Judy is fondly remembered as half of the "News from Frenchtown" team – Judy and Nancy Lemoi wrote the column for the Rhode Island (then “East Greenwich”) Pendulum for decades.

Mark Thompson, now a writer at Time magazine, recalled how the pair inherited the column and what it became under their supervision:

“I came to know Judy when I was working at the Pendulum nearly 40 years ago. Like many old-time papers, the paper used to publish weekly columns about specific neighborhoods written by residents of those neighborhoods. But by the time the paper reached its 125th birthday in the mid-1970s, only Olive B. Harrington remained as such a neighborhood columnist.

“Her beat was Frenchtown, and she covered it well, in a bake-sale and broken-leg kind of way (“Frenchtown Baptist will have a bake sale this Saturday. Be sure to stop by for the Briggs’ doughnuts…Carr P. Tillinghast broke his leg Monday while trying to push his 500-pound pumpkin into the back of his Ford 150…”).

“When it came time for Olive B. to retire, Judy Bailey and her pal, Nancy Lemoi, stopped by the Pendulum and volunteered to take her place. It made for a more lively column. After all, we’d doubled our ears from two to four overnight.

“I spent a couple of years editing their weekly missives, and oftentimes they had the best stuff in the paper. Even better was what I’d have to edit out for reasons of libel or hearsay. And even better than that was what this Thelma and Louise of Frenchtown would tell me when they stopped by to deliver their copy early in the week for publication on Wednesday.

“Judy was a true salt-of-the-down-to-Earth woman, a farmer’s wife and lifelong Rhode Islander who seemed to know everyone from Water Street to West Greenwich.

“Her sense of what “made news” — about what made living in East Greenwich interesting — was top-notch. She’d laugh her little laugh, lower her voice, and tell a little vignette that had you sucking in your breath or laughing ... sometimes both at the same time.”

Nancy Lemoi agreed.

“We had a ball,” she said about writing the columns. “We met when her cows got loose and wound up in our driveway. She called to say sorry but we were just amazed and amused by the whole thing. We became great friends.”

Judy was, said Lemoi, “funny and insightful, certainly one of the brightest people I know.”

In particular, Lemoi appreciated Judy’s ability to adapt.

“For somebody who wasn’t particularly fond of change, Judy realized change was coming,” Lemoi said, referring to the Frenchtown area, which went from a farming community to subdivision heaven during her lifetime. Her forays into town governance were her way of trying to direct that change.

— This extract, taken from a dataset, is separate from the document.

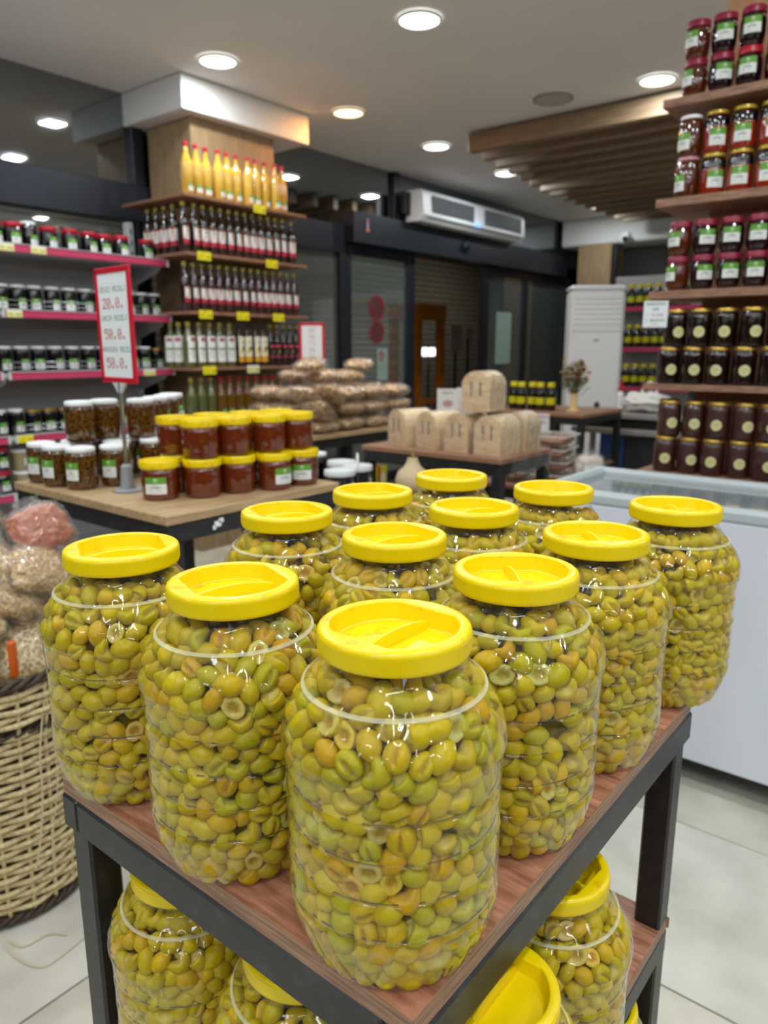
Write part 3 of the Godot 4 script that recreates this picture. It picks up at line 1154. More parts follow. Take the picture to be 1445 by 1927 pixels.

“Judy was good people,” said Alan Clarke, another Pendulum alum. “No matter how sparse the times we got together over the past 30 years, it was always just like yesterday…. There's never enough time in life to do everything you would like to do, but the few random visits I've had lately with Judy and Rodney at the farm were always fun, entertaining, and most interesting. I will miss her and my heart goes out to Rodney and the kids.”

“While her family and farm were the center of her life, it was plain to see that Judy Bailey could have done anything she wanted in the larger world,” said Thompson. “We were all fortunate that what she wanted to do was East Greenwich.”

A Memorial Service will be held Friday, Oct. 11, at 1 p.m. at the East Greenwich First Baptist Church. Calling hours are Thursday, Oct. 10, from 4 to 7 p.m. at the Hill Funeral Home, 822 Main St.